**JOB:**
Your task is to repeat the lines below exactly, excluding any pictures they contain.

**DATA SHOWN:**
----
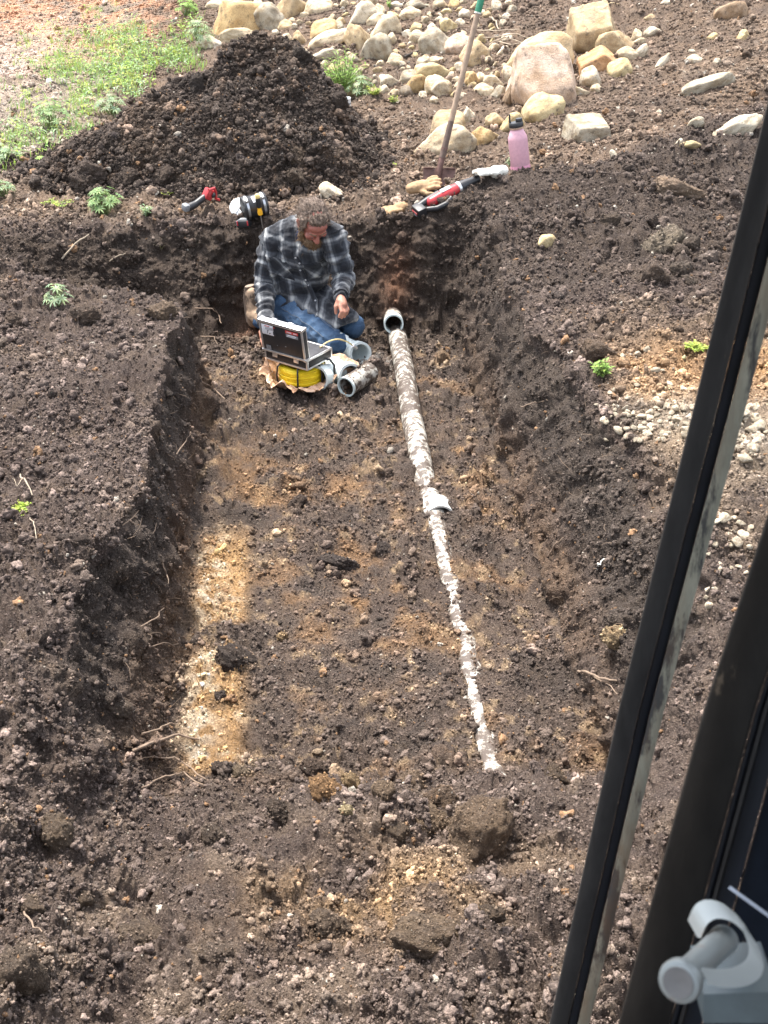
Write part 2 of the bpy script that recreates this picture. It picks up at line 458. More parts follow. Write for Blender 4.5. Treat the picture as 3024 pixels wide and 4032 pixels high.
def displaced(s, t, hfun, soft):
    h, M = hfun(s, t)
    x, y = st2xy(s, t); P = np.stack([x, y, h], -1)
    du, dv = np.gradient(P, axis=0), np.gradient(P, axis=1)
    N = np.cross(dv, du); AR = np.linalg.norm(N, axis=-1); N /= AR[..., None] + 1e-9
    N = np.where(N[..., 2:3] < 0, -N, N)
    p = P.reshape(-1, 3)
    rough = np.clip(.75 + .7 * fbm(p * 1.6, 2, 3), .3, 1.5)
    lum = fbm(p * 4.2, 2, 5)
    d0, c0 = worley(p * 5.2, 8); d1, c1 = worley(p * 11, 9); d2, c2 = worley(p * 24, 10); d3, c3 = worley(p * 52, 13)
    clod = lambda d: np.sqrt(np.clip(1 - (d / .50) ** 2, 0, 1))
    d = .040 * lum + .020 * vnoise(p * 13, 19) * rough + .010 * vnoise(p * 31, 23) * rough
    d = d + rough * (.060 * clod(d0) * (c0 > .64) + .030 * clod(d1) * (c1 > .60) + .017 * clod(d2) * (c2 > .32) * (.4 + c2) + .011 * clod(d3) * (.4 + c3))
    d = d + (.007 * vnoise(p * 85, 21) + .005 * vnoise(p * 160, 22)) * ss(.25, .8, N[..., 2].reshape(-1))
    sf = soft(s, t).reshape(-1)
    if M.ndim and (M.max() <= 1.001):                       # scrape marks of the bucket down the cut faces
        wm = ss(.85, .45, N[..., 2].reshape(-1)) * ss(2.4, 2.9, s.reshape(-1))
        d = d + wm * (.022 * vnoise(np.stack([p[:, 1] * 16 + p[:, 2] * 9, p[:, 0] * 5, p[:, 2] * 2.2], 1), 25) + .012 * vnoise(np.stack([p[:, 1] * 38 + p[:, 2] * 20 + p[:, 0] * 20, p[:, 0] * 8, p[:, 2] * 5], 1), 26))
    P = P + N * (d * sf - .02).reshape(h.shape + (1,))
    return P, N, (M, AR)
steep = None
def soft_ground(s, t):
    wall = np.exp(-((t - (TL0 + TL1) / 2) / .1) ** 2) + np.exp(-((t - 1.08) / .1) ** 2)
    r = 1 - .15 * np.clip(wall, 0, 1) * ss(2.6, 3.0, s) * ss(6.9, 6.6, s)
    r = r - .25 * np.exp(-((t - .25) / .5) ** 2) * ss(3.1, 3.4, s) * ss(5.2, 4.6, s)
    r = r + .45 * ss(2.9, 2.5, s) - .25 * ss(8.2, 9, s)
    r = r * (1 - .7 * ss(11, 14, s)) + .25 * ss(-.62, -.8, t) * ss(6.5, 6, s)
    r = r * (1 - .7 * np.exp(-((t - .60) / .045) ** 4) * ss(2.7, 2.8, s) * ss(5, 4.8, s))
    return r
P, N, (M, AREA) = displaced(SS, T, base_h, soft_ground)
nr, nc = SS.shape
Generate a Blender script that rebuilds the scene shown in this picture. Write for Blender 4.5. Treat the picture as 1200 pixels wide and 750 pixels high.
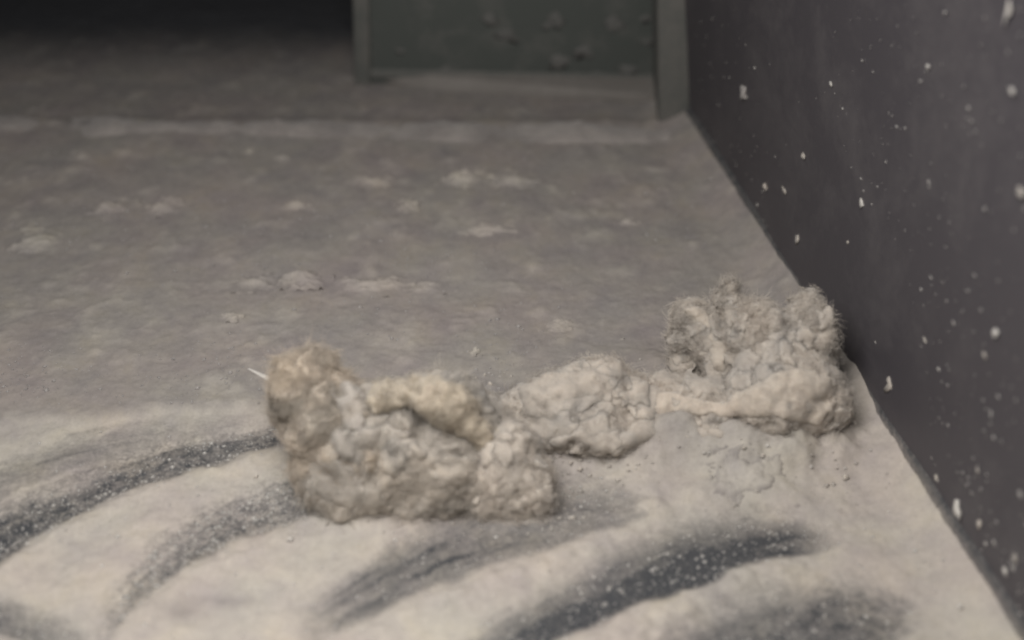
----
**REPLY:**
Write part 2 of the bpy script that recreates this picture. It picks up at line 458. More parts follow. Write for Blender 4.5. Treat the picture as 3024 pixels wide and 4032 pixels high.
def displaced(s, t, hfun, soft):
    h, M = hfun(s, t)
    x, y = st2xy(s, t); P = np.stack([x, y, h], -1)
    du, dv = np.gradient(P, axis=0), np.gradient(P, axis=1)
    N = np.cross(dv, du); AR = np.linalg.norm(N, axis=-1); N /= AR[..., None] + 1e-9
    N = np.where(N[..., 2:3] < 0, -N, N)
    p = P.reshape(-1, 3)
    rough = np.clip(.75 + .7 * fbm(p * 1.6, 2, 3), .3, 1.5)
    lum = fbm(p * 4.2, 2, 5)
    d0, c0 = worley(p * 5.2, 8); d1, c1 = worley(p * 11, 9); d2, c2 = worley(p * 24, 10); d3, c3 = worley(p * 52, 13)
    clod = lambda d: np.sqrt(np.clip(1 - (d / .50) ** 2, 0, 1))
    d = .040 * lum + .020 * vnoise(p * 13, 19) * rough + .010 * vnoise(p * 31, 23) * rough
    d = d + rough * (.060 * clod(d0) * (c0 > .64) + .030 * clod(d1) * (c1 > .60) + .017 * clod(d2) * (c2 > .32) * (.4 + c2) + .011 * clod(d3) * (.4 + c3))
    d = d + (.007 * vnoise(p * 85, 21) + .005 * vnoise(p * 160, 22)) * ss(.25, .8, N[..., 2].reshape(-1))
    sf = soft(s, t).reshape(-1)
    if M.ndim and (M.max() <= 1.001):                       # scrape marks of the bucket down the cut faces
        wm = ss(.85, .45, N[..., 2].reshape(-1)) * ss(2.4, 2.9, s.reshape(-1))
        d = d + wm * (.022 * vnoise(np.stack([p[:, 1] * 16 + p[:, 2] * 9, p[:, 0] * 5, p[:, 2] * 2.2], 1), 25) + .012 * vnoise(np.stack([p[:, 1] * 38 + p[:, 2] * 20 + p[:, 0] * 20, p[:, 0] * 8, p[:, 2] * 5], 1), 26))
    P = P + N * (d * sf - .02).reshape(h.shape + (1,))
    return P, N, (M, AR)
steep = None
def soft_ground(s, t):
    wall = np.exp(-((t - (TL0 + TL1) / 2) / .1) ** 2) + np.exp(-((t - 1.08) / .1) ** 2)
    r = 1 - .15 * np.clip(wall, 0, 1) * ss(2.6, 3.0, s) * ss(6.9, 6.6, s)
    r = r - .25 * np.exp(-((t - .25) / .5) ** 2) * ss(3.1, 3.4, s) * ss(5.2, 4.6, s)
    r = r + .45 * ss(2.9, 2.5, s) - .25 * ss(8.2, 9, s)
    r = r * (1 - .7 * ss(11, 14, s)) + .25 * ss(-.62, -.8, t) * ss(6.5, 6, s)
    r = r * (1 - .7 * np.exp(-((t - .60) / .045) ** 4) * ss(2.7, 2.8, s) * ss(5, 4.8, s))
    return r
P, N, (M, AREA) = displaced(SS, T, base_h, soft_ground)
nr, nc = SS.shape
Generate a Blender script that rebuilds the scene shown in this picture. Write for Blender 4.5. Treat the picture as 1200 pixels wide and 750 pixels high.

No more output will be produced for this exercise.